The effects of all these things will fall most heavily on people less able to bear them. They include people who seek protection. International conflicts make refugees. In developed nations like Australia local hardships can make us less ready to welcome refugees.
The stories of Jesus’ birth speak to us in hard times. They are stories of a world that is a gift, of a God who is love, of political chaos and disruption that do not have the last word, of a woman forced to walk for many days to register for taxation, unable to find shelter to give birth and forced to go into the fields to give birth, of a baby forced into exile by a murderous king, of foreigners and shepherds who are more attentive than the local experts, of a paddock lean-to that will become remembered longer than a king’s palace. They are stories about laughter breaking through tears and pain, about hope that survives loss.

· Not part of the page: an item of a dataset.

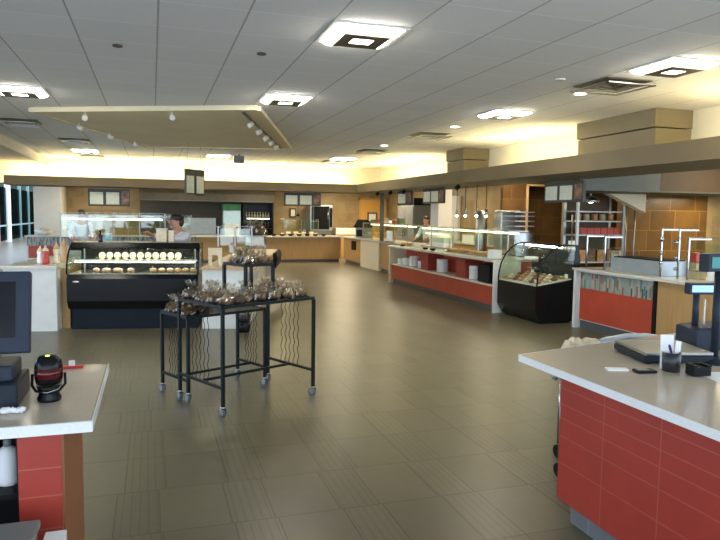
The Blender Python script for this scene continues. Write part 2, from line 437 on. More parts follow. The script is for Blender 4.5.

This Christmas we celebrate the courage and rich humanity that refugees and people seeking asylum have also shown in the face of suffering and exclusion. We pray that they find humanity and compassion in the nations from which they seek protection. In Australia we pray that our relatively new Government may systematically dismantle the cruel structures designed to deter people from seeking protection from us. We keep in our minds and hearts especially people on temporary protection visas that leave them uncertain, anxious and unable to plan their lives.
In a time of uncertainty at so many levels people who act generously and compassionately encourage us to live boldly. We find that in the Gospel stories of Jesus’ birth and in the lives of refugees and people seeking asylum, and those who accompany them.